原題は【North by Northwest】という1959年に製作されたスパイスリラー作品です。世界的名監督のアルフレッド・ヒッチコック(Alfred Hitchcock)が監督しています。
1958年、ニューヨーク市のホテルのバーにいる2人の凶悪犯が、探しているジョージ・カプラン(George Kaplan)をポケットベルで呼ばれるのを聞きます。そこに居合わせた広告会社の重役ロジャー・ソーンヒル(Roger Thornhill)は、カプランと間違えられ誘拐されて、ロングアイランド(Longisland)のタウンゼント(Lester Townsend)という不動産屋の邸宅に連れて行かれ、スパイのフィリップ・ヴァンダム(Phillip Vandamm)に尋問されます。ヴァンダムはソーンヒルの抗議を無視し、さらに酔っぱらいの運転事故に見せかけて殺そうとします。ソーンヒルは、母親と警察に事情を話しますが、納得させることができません。警察は彼をタウンゼントの家に連れ戻し、そこにいた女性は彼が彼女のディナーパーティーで酔って現れたと言います。
ソーンヒルは釈放され、拉致されたホテルに戻ってキャプランの正体を確かめようとします。しかしホテルの客室にカプランが宿泊している形跡はあっても、カプラン当人を見た者は誰もいません。そのうち邸宅にいた手下たちが追ってきたことを知ってソーンヒルはホテルから逃走し、タウンゼントが国連で演説する予定と聞いたことを思い出します。そして今度はタウンゼントを追って国連本部へ向かいます。ところが国連のロビーで会ったタウンゼントは、邸宅にいた男とは別の人物です。2人が噛み合わない会話をしていると、そのタウンゼントの背中に手下のひとりが投げたナイフが突き刺さります。ソーンヒルは、殺人容疑者として大きく報道されてしまうのです。
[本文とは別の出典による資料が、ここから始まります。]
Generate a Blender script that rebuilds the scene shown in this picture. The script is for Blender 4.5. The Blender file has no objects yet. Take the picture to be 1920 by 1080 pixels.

架空の人物とも知らず、なおもカプランを追い求めるソーンヒルは、シカゴに向かう特急寝台列車「20世紀特急」(20th Century Limited to Chicago)に乗ります。その車内でイヴ・ケンドール(Eve Kendall)という女性と親しくなります。彼女はソーンヒルがお尋ね者であることを承知していて、彼を自室に招き入れてかくまうのです。ところが同じ列車にヴァンダム一味も乗っていて、実はイヴは彼らと通じていたのです。シカゴに着くと、イヴはカプランと連絡をとったと言って、ソーンヒルを郊外の広大な平原に向かわせます。しかし、その平原でいつまで待ってもカプランは現れず、そのかわり農薬を散布していたはずの軽飛行機が襲いかかってきます。平原を縦横に逃げるソーンヒルを追い回すうち、軽飛行機は通りかかったタンクローリーに衝突して炎上してしまいます。
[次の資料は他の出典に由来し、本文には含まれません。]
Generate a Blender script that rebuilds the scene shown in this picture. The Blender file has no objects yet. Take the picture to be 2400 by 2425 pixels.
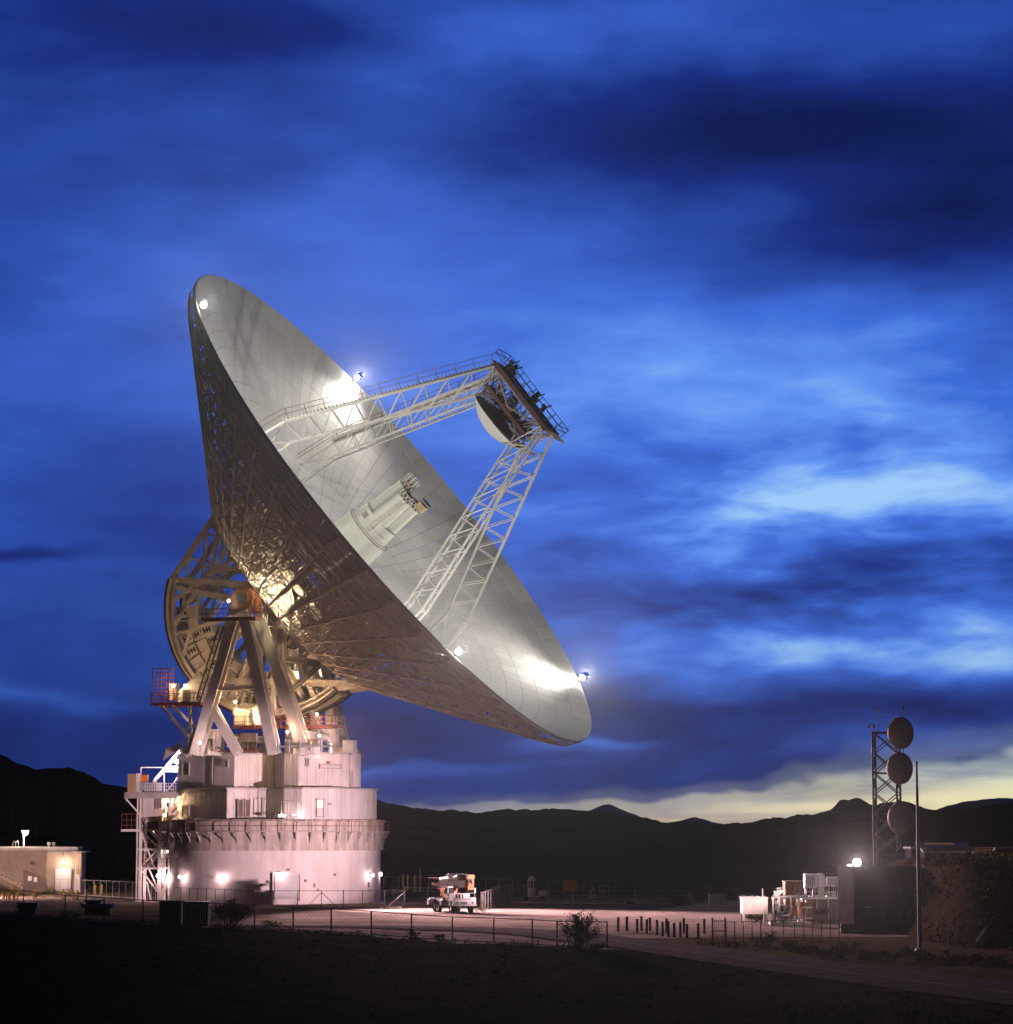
import bpy, math, random
import numpy as np
from mathutils import Vector as V, Matrix

rnd = random.Random(11)
sc = bpy.context.scene
col = sc.collection
RAD = math.radians
SINK = {}

# ------------------------------------------------------------------ camera
CAM_H = 7.8
TILT = math.atan(764.5 / 6276.0)
cd = bpy.data.cameras.new('camera'); cam = bpy.data.objects.new('camera', cd); col.objects.link(cam)
cd.sensor_fit = 'HORIZONTAL'; cd.sensor_width = 36.0; cd.lens = 36.0 * 6276.0 / 2400.0
cd.clip_start = 0.5; cd.clip_end = 40000
cam.location = (0, 0, CAM_H); cam.rotation_euler = (math.pi / 2 + TILT, 0, 0)
sc.camera = cam

# ------------------------------------------------------------------ view
sc.view_settings.view_transform = 'Standard'
sc.view_settings.look = 'None'
sc.view_settings.exposure = 0.0
sc.view_settings.gamma = 1.0
sc.cycles.use_denoising = True
sc.cycles.max_bounces = 5
sc.cycles.diffuse_bounces = 3
sc.cycles.glossy_bounces = 2
sc.cycles.transparent_max_bounces = 8
sc.cycles.sample_clamp_indirect = 4.0

# ------------------------------------------------------------------ dusk sky
SUN_AZ = RAD(16.0)          # the sun has set behind the hills on the right
world = bpy.data.worlds.new('World'); sc.world = world; world.use_nodes = True
wt = world.node_tree; wt.nodes.clear()
def WN(t, **k):
    n = wt.nodes.new(t)
    for a, b in k.items(): setattr(n, a, b)
    return n
def wl(a, b): wt.links.new(a, b)
def wm(op, a, b=None, c=None, clamp=False):
    n = WN('ShaderNodeMath', operation=op); n.use_clamp = clamp
    for i, x in enumerate((a, b, c)):
        if x is None: continue
        if isinstance(x, (int, float)): n.inputs[i].default_value = x
        else: wl(x, n.inputs[i])
    return n.outputs[0]
def wramp(fac, stops, interp='EASE'):
    n = WN('ShaderNodeValToRGB'); n.color_ramp.interpolation = interp
    el = n.color_ramp.elements
    while len(el) < len(stops): el.new(0.5)
    for e_, (p, c) in zip(el, stops):
        e_.position = p; e_.color = (c[0], c[1], c[2], 1) if not isinstance(c, (int, float)) else (c, c, c, 1)
    wl(fac, n.inputs[0]); return n.outputs[0]
def wmix(f, a, b, mode='MIX'):
    n = WN('ShaderNodeMix', data_type='RGBA', blend_type=mode)
    for s, x in ((0, f), (6, a), (7, b)):
        if isinstance(x, (int, float)): n.inputs[s].default_value = x
        elif isinstance(x, tuple): n.inputs[s].default_value = (*x, 1)
        else: wl(x, n.inputs[s])
    return n.outputs[2]
tc = WN('ShaderNodeTexCoord')
sp = WN('ShaderNodeSeparateXYZ'); wl(tc.outputs['Generated'], sp.inputs[0])
dx, dy, dz = sp.outputs
az = wm('MULTIPLY', wm('ARCTAN2', dx, dy), 180 / math.pi)      # degrees, + is right of the view
el = wm('MULTIPLY', wm('ARCSINE', dz), 180 / math.pi)
# cloud deck seen in perspective: plane coordinates
zz = wm('ADD', wm('MAXIMUM', dz, 0.0), 0.085)
pxn = wm('DIVIDE', dx, zz); pyn = wm('DIVIDE', dy, zz)
cv = WN('ShaderNodeCombineXYZ'); wl(pxn, cv.inputs[0]); wl(wm('MULTIPLY', pyn, 0.42), cv.inputs[1])
def wnoise(scale, detail, rough, off=(0, 0, 0), dist=0.0, src=None, stretch=(1, 1, 1), rot=0.0):
    mp = WN('ShaderNodeMapping'); mp.inputs['Location'].default_value = off; mp.inputs['Scale'].default_value = stretch
    mp.inputs['Rotation'].default_value = (0, 0, rot)
    wl(src if src is not None else cv.outputs[0], mp.inputs[0])
    n = WN('ShaderNodeTexNoise'); n.inputs['Scale'].default_value = scale; n.inputs['Detail'].default_value = detail
    n.inputs['Roughness'].default_value = rough; n.inputs['Distortion'].default_value = dist
    wl(mp.outputs[0], n.inputs['Vector']); return n.outputs[0]
av = WN('ShaderNodeCombineXYZ'); wl(az, av.inputs[0]); wl(el, av.inputs[1])
# gentle warp of the angular coordinates so that the banks have torn outlines
wz = wnoise(0.22, 4, 0.55, (3.1, 7.7, 0), 0, av.outputs[0], (0.6, 1.3, 1))
wz2 = wnoise(0.22, 4, 0.55, (13.1, 2.7, 0), 0, av.outputs[0], (0.6, 1.3, 1))
azw = wm('ADD', az, wm('MULTIPLY', wm('SUBTRACT', wz, 0.5), 5.0))
elw = wm('ADD', el, wm('MULTIPLY', wm('SUBTRACT', wz2, 0.5), 2.6))
def bank(a0, e0, sa, se, slope=0.0, amp=1.0):
    x = wm('DIVIDE', wm('SUBTRACT', azw, a0), sa)
    y0 = wm('SUBTRACT', wm('SUBTRACT', elw, e0), wm('MULTIPLY', wm('SUBTRACT', azw, a0), slope))
    y = wm('DIVIDE', y0, se)
    r = wm('ADD', wm('MULTIPLY', x, x), wm('MULTIPLY', y, y))
    return wm('MULTIPLY', wm('EXPONENT', wm('MULTIPLY', r, -1.0)), amp)
def total(L):
    s = L[0]
    for b in L[1:]: s = wm('ADD', s, b)
    return s
n1 = wnoise(0.42, 4, 0.5, (0.3, 1.9, 0), 0.3)
n2 = wnoise(0.30, 7, 0.60, (5.3, 0.2, 0), 0.3, av.outputs[0], (0.55, 1.5, 1), RAD(-6))
base = wramp(wm('DIVIDE', el, 90.0, clamp=True), [(0.0, 0.28), (0.022, 0.29), (0.05, 0.48), (0.105, 0.56), (0.15, 0.43), (0.2, 0.33), (1.0, 0.24)], 'LINEAR')
light = total([bank(5.0, 9.2, 5.5, 2.6, -0.12, 0.22), bank(8.2, 3.95, 6.4, 0.60, 0.02, 0.50), bank(7.6, 6.9, 3.6, 1.0, 0.16, 0.26),
               bank(-3.6, 13.6, 3.0, 2.6, 0.2, 0.14), bank(1.9, 2.0, 1.8, 0.14, 0.06, 0.30), bank(-2.6, 1.35, 2.6, 0.13, 0.05, 0.22),
               bank(-10.5, 2.9, 3.2, 0.22, -0.07, 0.16), bank(1.5, 17.0, 4.0, 1.0, 0.0, 0.12), bank(-9.0, 11.0, 2.5, 3.0, 0.0, 0.06)])
dark = total([bank(5.8, 15.3, 6.4, 1.05, 0.02, 0.40), bank(10.2, 13.3, 4.6, 1.5, 0.0, 0.44), bank(-6.2, 17.3, 3.2, 0.6, 0.0, 0.16),
              bank(4.4, 5.1, 4.4, 0.55, 0.06, 0.34), bank(5.0, 2.5, 9.0, 0.50, 0.02, 0.15), bank(-7.0, 6.2, 4.0, 1.6, 0.1, 0.14),
              bank(-11.0, 6.1, 1.6, 0.16, 0.0, 0.22), bank(-4.0, 2.2, 5.0, 0.9, 0.0, 0.12), bank(-8.0, 8.5, 3.0, 1.6, 0.0, 0.08), bank(2.0, 1.0, 4.5, 0.35, 0.05, 0.10)])
# long-exposure wisps, drawn out towards the upper right
wis = wnoise(0.42, 7, 0.54, (2.2, 4.1, 0), 0.35, av.outputs[0], (0.62, 1.7, 1), RAD(-26))
wis2 = wnoise(0.8, 7, 0.56, (9.2, 1.1, 0), 0.3, av.outputs[0], (0.40, 1.8, 1), RAD(-12))
wmask = wm('ADD', bank(7.0, 5.6, 7.5, 4.0, 0.0, 1.05), 0.18)
wisp = wm('MULTIPLY', wm('ADD', wm('MULTIPLY', wm('SUBTRACT', wis, 0.5), 1.0), wm('MULTIPLY', wm('SUBTRACT', wis2, 0.5), 0.5)), wmask)
leftdim = wramp(wm('DIVIDE', wm('ADD', az, 14.0), 14.0, clamp=True), [(0.0, 0.12), (0.55, 0.06), (1.0, 0.0)], 'LINEAR')
tex = wm('ADD', wm('SUBTRACT', wisp, leftdim), wm('ADD', wm('MULTIPLY', wm('SUBTRACT', n1, 0.5), 0.22), wm('MULTIPLY', wm('SUBTRACT', n2, 0.5), 0.34)))
bri = wm('ADD', wm('SUBTRACT', wm('ADD', base, light), dark), tex, clamp=True)
skycol = wramp(bri, [(0.0, (.004, .011, .085)), (0.22, (.008, .026, .205)), (0.42, (.022, .074, .40)), (0.60, (.046, .150, .68)),
                     (0.78, (.125, .30, .88)), (1.0, (.34, .60, .94))], 'LINEAR')
# low sky is greyer than the height of the dome
lowf = wramp(wm('DIVIDE', el, 10.0, clamp=True), [(0.0, 1.0), (0.28, 0.75), (0.62, 0.0)], 'LINEAR')
greyc = wmix(0.5, skycol, wmix(1.0, (0.062, 0.165, 0.46), bri, 'MULTIPLY'))
skyc2 = wmix(wm('MULTIPLY', lowf, 0.62), skycol, greyc)
# afterglow on the horizon, strongest where the sun went down, cut by cloud bars
gaz = wramp(wm('DIVIDE', wm('ADD', azw, 20.0), 60.0, clamp=True), [(0.0, 0.02), (0.26, 0.10), (0.36, 0.62), (0.48, 0.95), (0.60, 1.0), (0.80, 0.7), (1.0, 0.2)], 'LINEAR')
gtop = wramp(wm('DIVIDE', wm('ADD', azw, 20.0), 60.0, clamp=True), [(0.0, 0.10), (0.33, 0.18), (0.42, 0.32), (0.47, 0.58), (0.52, 0.80), (0.7, 0.78), (1.0, 0.3)], 'LINEAR')
ge = wm('DIVIDE', elw, wm('ADD', 0.35, wm('MULTIPLY', gtop, 1.55)))
gel = wramp(wm('MULTIPLY', ge, 0.5, clamp=True), [(0.0, 1.0), (0.30, 0.95), (0.52, 0.55), (0.62, 0.12), (0.80, 0.0)], 'EASE')
bars = wramp(wnoise(0.55, 5, 0.55, (8.0, 0.4, 0), 0.4, av.outputs[0], (0.28, 2.6, 1)), [(0.50, 1.0), (0.66, 0.62)], 'EASE')
glow = wm('MULTIPLY', wm('MULTIPLY', gaz, gel), bars)
glowc = wramp(wm('DIVIDE', el, 2.6, clamp=True), [(0.0, (0.92, 0.66, 0.30)), (0.28, (0.90, 0.82, 0.48)), (0.60, (0.70, 0.80, 0.64)), (1.0, (0.40, 0.58, 0.72))], 'EASE')
skyc3 = wmix(glow, skyc2, glowc)
# physical twilight sky adds its faint share of warm light along the horizon
nis = WN('ShaderNodeTexSky', sky_type='NISHITA'); nis.sun_disc = False
nis.sun_elevation = RAD(-4.0); nis.sun_rotation = SUN_AZ
skyc4 = wmix(0.012, skyc3, nis.outputs[0], 'ADD')
# the dome dims away from the sunset, towards the night in the east
dv = WN('ShaderNodeVectorMath', operation='DOT_PRODUCT'); wl(tc.outputs['Generated'], dv.inputs[0])
dv.inputs[1].default_value = (math.sin(SUN_AZ), math.cos(SUN_AZ), 0)
fall = wramp(wm('ADD', wm('MULTIPLY', dv.outputs['Value'], 0.5), 0.5), [(0.0, 0.03), (0.35, 0.045), (0.5, 0.075), (0.70, 0.24), (0.90, 0.92), (0.94, 1.0)], 'LINEAR')
skyc5 = wmix(1.0, skyc4, fall, 'MULTIPLY')
bg = WN('ShaderNodeBackground'); bg.inputs[1].default_value = 1.0; wl(skyc5, bg.inputs[0])
wo = WN('ShaderNodeOutputWorld'); wl(bg.outputs[0], wo.inputs[0])
world.cycles.sampling_method = 'MANUAL'; world.cycles.sample_map_resolution = 1024

# last light of the set sun, soft and very weak, from the glow on the right
sd = bpy.data.lights.new('sun', 'SUN'); sd.energy = 0.03; sd.angle = RAD(12); sd.color = (1.0, 0.78, 0.62)
so = bpy.data.objects.new('sun', sd); col.objects.link(so)
so.rotation_euler = V((-math.sin(SUN_AZ), -math.cos(SUN_AZ), -0.05)).to_track_quat('-Z', 'Y').to_euler()

# ------------------------------------------------------------------ projection helpers (survey of the place)
CT, ST = math.cos(TILT), math.sin(TILT); FP = 6276.0
def at(x, y, Y):
    """world point at depth Y on the sight line of picture point (x, y), 2400 px wide picture"""
    a = (x - 1200) / FP; b = (1212.5 - y) / FP
    d = V((a, CT - b * ST, ST + b * CT)); return V((0, 0, CAM_H)) + d * (Y / d.y)
def gnd(x, y, z=0.0):
    a = (x - 1200) / FP; b = (1212.5 - y) / FP
    d = V((a, CT - b * ST, ST + b * CT)); return V((0, 0, CAM_H)) + d * ((z - CAM_H) / d.z)
def xw(x, Y, Z): return (x - 1200) / FP * (Y * CT + (Z - CAM_H) * ST)
def proj(p):
    d = V(p) - V((0, 0, CAM_H)); dep = d.y * CT + d.z * ST
    return 1200 + FP * d.x / dep, 1212.5 - FP * (-d.y * ST + d.z * CT) / dep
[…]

ともかく、この映画は、スパイスリラーですから、いろいろとハラハラする場面が満載です。たとえば、ラシュモア山(Mount Rushmore)の頂上への逃走劇です。指先で山にぶら下がるイヴをソーンヒルは手を伸ばして彼女を引き上げます。ソーンヒルとケンドールが山を下るとき、彼らはパークレンジャーによって打たれる凶悪犯を眺めます。その後の経緯は見てのお楽しみですが、ソーンヒルは新しくソーンヒル夫人となったイヴを電車の上段に引き込みます。その後、列車はトンネルに入るという結末です。